Other indications that the risk-appetite trade is running into resistance come in the form of intervention by the Reserve Bank of New Zealand (RBNZ) to weaken its currency. It has not succeeded. Speculators and Japanese residents have called the bank’s bluff and have pushed the Kiwi dollar higher against the yen and even against the US dollar. What would RBNZ do next?

Much as these indicators push one to suggest that the end of the last few years of rising asset prices is nigh, the answer is that the game is not over yet. That would require a dramatic shift in policy in Japan towards higher interest rates and a turnaround in the macroeconomic growth strategy of China. Neither is imminent.

China is the key variable in this game. As I had written on numerous occasions, their growth strategy relying on exchange rate competitiveness keeps the dollar from depreciating, keeps interest rates low and encourages Wall Street to build complex products based on debt since the cost of debt is low.
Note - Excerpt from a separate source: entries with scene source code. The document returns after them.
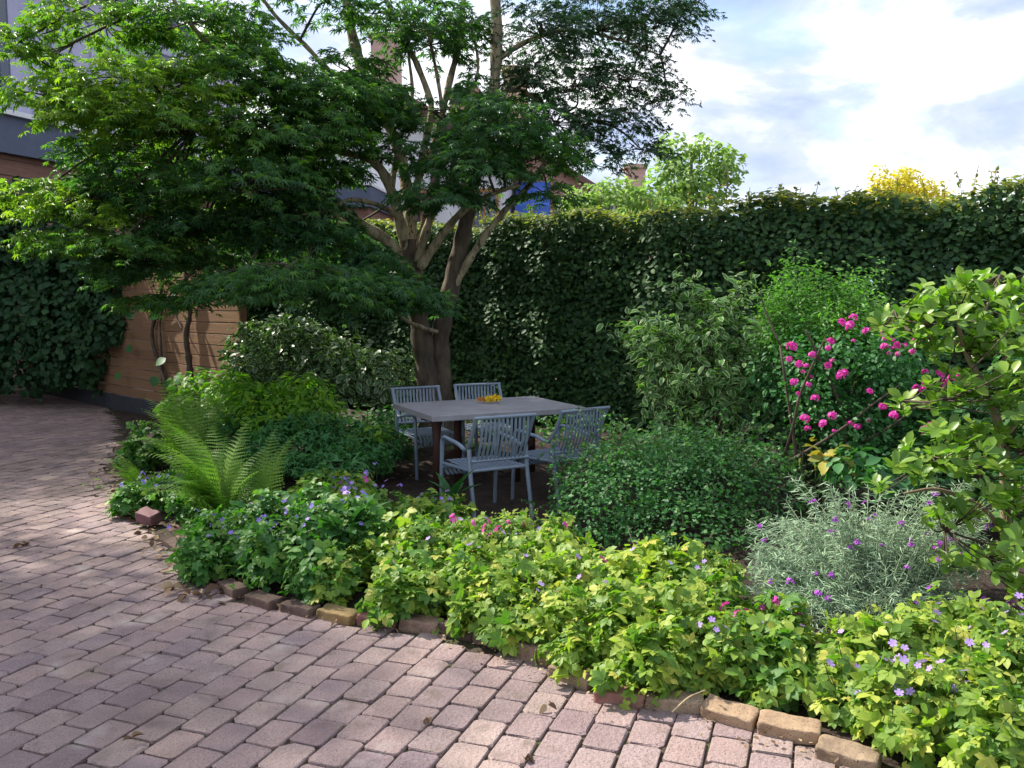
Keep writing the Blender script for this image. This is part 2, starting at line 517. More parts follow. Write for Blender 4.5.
def sphere_dirs(n, zmin=-.3):
    z = rng.uniform(zmin, 1, n)
    a = rng.uniform(0, 2 * PI, n)
    r = np.sqrt(np.maximum(0, 1 - z * z))
    return np.stack([r * np.cos(a), r * np.sin(a), z], 1)


def lump(d, seed):
    """cheap smooth lumpiness over directions"""
    r2 = np.random.default_rng(seed)
    out = np.zeros(len(d))
    for k in range(7):
        w = r2.normal(0, 2.6, 3)
        out += np.sin(d @ w + r2.uniform(0, 6.28)) / 7 * 1.6
    return out


def blob_points(blobs, n, shell=.75, zmin=-.3, lumpy=.22, seed=1, floor=.02):
    """points over and in a union of ellipsoids (cx,cy,cz,rx,ry,rz): position, outward direction, depth 0..1"""
    b = np.array(blobs, float)
    area = (b[:, 3] * b[:, 4] + b[:, 3] * b[:, 5] + b[:, 4] * b[:, 5])
    idx = rng.choice(len(b), n, p=area / area.sum())
    d = sphere_dirs(n, zmin)
    r = np.where(rng.random(n) < shell, rng.uniform(.8, 1.06, n), rng.uniform(.3, .85, n))
    lp = np.zeros(n)
    for i in range(len(b)):
        k = idx == i
        lp[k] = lump(d[k], seed * 31 + i)
    rr = r * (1 + lumpy * lp)
    pos = b[idx, :3] + d * b[idx, 3:] * rr[:, None]
    out = unit(d / b[idx, 3:])
    ok = pos[:, 2] > floor
    return pos[ok], out[ok], r[ok]


def foliage(name, blobs, n, proto, size, mat, parent, up=.7, outw=.55, jitter=.45, droop=.35, origin=None, seed=1, shell=.75, zmin=-.3, lumpy=.22,
            bias=0.0, floor=.02, tone=None):
    pos, out, r = blob_points(blobs, n, shell, zmin, lumpy, seed, floor)
    m = len(pos)
    nrm = unit(out * outw + np.array([0, 0, up]) + jit(m, jitter))
    h = out.copy(); h[:, 2] = 0
    dirv = unit(h + jit(m, .7) * [1, 1, .4]) - np.array([0, 0, droop])
    sc = size * rng.uniform(.55, 1.35, m)
    if origin is not None: pos = pos - np.asarray(origin, float)
    rn = np.clip(rng.beta(1.6, 2.2, m) + bias, 0, 1)
    return scatter(name, proto, pos, nrm, dirv, sc, mat, parent, rn), pos


def stems(name, base, tips, mat, parent, r0=.006, r1=.003, sag=.1, n=4, sides=4):
    mb = MB()
    for b, t in zip(base, tips):
        b, t = np.asarray(b, float), np.asarray(t, float)
        L = np.linalg.norm(t - b)
        mid = (b + t) / 2 + np.array([0, 0, sag * L]) + rng.normal(0, .05 * L, 3)
        pts = smooth_line([b, mid, t], n)
        mb.tube(pts, list(np.linspace(r0, r1, len(pts))), sides, cap=False)
    return mb.build(name, mat, parent, smooth=True)


_flower_cache = {}


def flower_mesh(key, proto, size, mat, heads=1, spread=0.0, round_=False):
    """mesh of one blossom or a small head of blossoms (with an 'rnd' attribute), cached"""
    if key in _flower_cache: return _flower_cache[key]
    pos = np.zeros((heads, 3)) if heads == 1 else sphere_dirs(heads, -.35 if round_ else .0) * spread * rng.uniform(.6, 1, (heads, 1))
    nrm = np.tile([0, -.35, .9] if heads < 20 else [0, -.3, .2], (heads, 1)) + (pos / max(spread, 1e-6) * .9 if heads > 1 else 0) + jit(heads, .2)
    o = scatter('tmp_bloom', proto, pos, nrm, jit(heads, 1), size * rng.uniform(.8, 1.15, heads), mat)
    me = o.data
    bpy.data.objects.remove(o)
    me.name = key
    _flower_cache[key] = me
    return me


def flowers(parent, me, points, name='flower', smin=.8, smax=1.25, tilt=.5):
    for p in points:
        o = bpy.data.objects.new(name, me)
        COL.objects.link(o)
        o.parent = parent
        o.location = [float(q) for q in p]
        o.rotation_euler = (random.uniform(-.1, .6) * tilt + .25, random.uniform(-.5, .5) * tilt, random.uniform(0, 6.28))
        s = random.uniform(smin, smax)
        o.scale = (s, s, s)


def E(px, py, d, rx, rz, ry):
    """ellipsoid at a photo point: rx, rz in pixels at distance d, ry in metres"""
    c = P(px, py, d)
    return (c[0], c[1], c[2], rx * d / FPX, ry, rz * d / FPX)


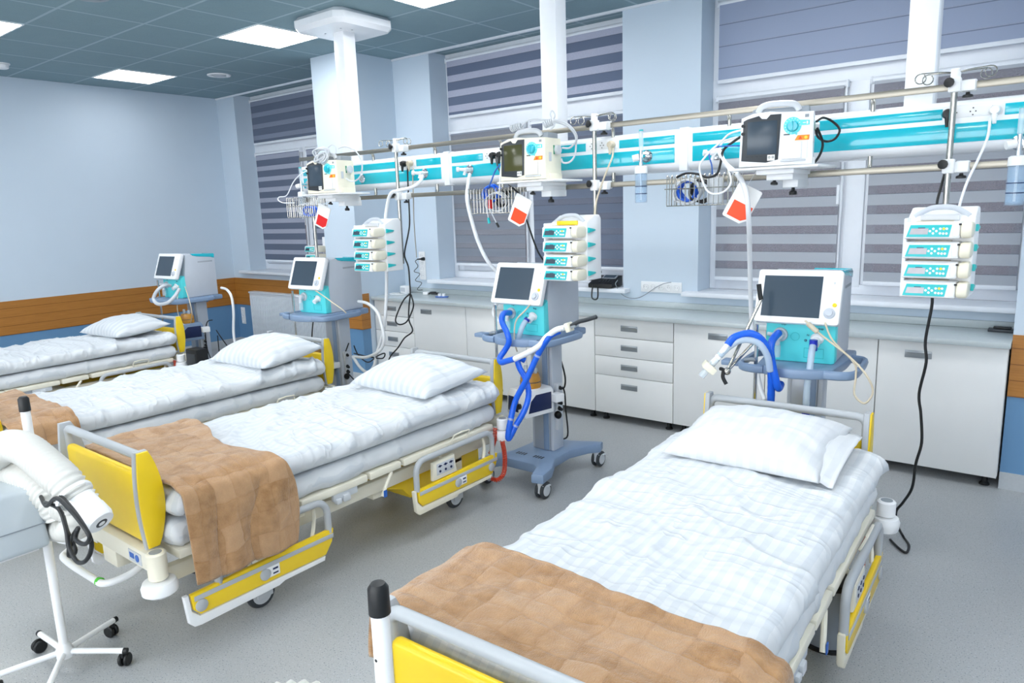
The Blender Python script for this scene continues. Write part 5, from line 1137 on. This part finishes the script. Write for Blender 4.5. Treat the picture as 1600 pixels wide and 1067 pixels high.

That looks unlikely to change.

Real interest rates are negative and the stock market bubble is growing bigger as negative real deposit rates lead to a flight of deposits from the banking system into stocks. The government makes periodic noises against speculation, but does little to stem it effectively. Many state actors are benefiting from the bubble. Perhaps that explains the reluctance to walk the talk.

Surely, this is an unsustainable model. But predicting the timing of its collapse is hard. It will stop when it cannot run any more. Until that day arrives, one should expect more of the same from China. That means continued reliance on competitive currency, reserves accumulation and purchase of all kinds of international assets. So, besides manufactured goods, China would also continue to export its asset price bubbles abroad.

That is why the answer to the question of whether this is the beginning of the end is a NO. Any wobbles in financial markets induced by the fear of a meltdown in the US mortgage finance would find investors who have hitherto stayed in the sidelines rushing to buy. Bubbles would get bigger much as I wish they would not. It is not easy trying to explain an insane world.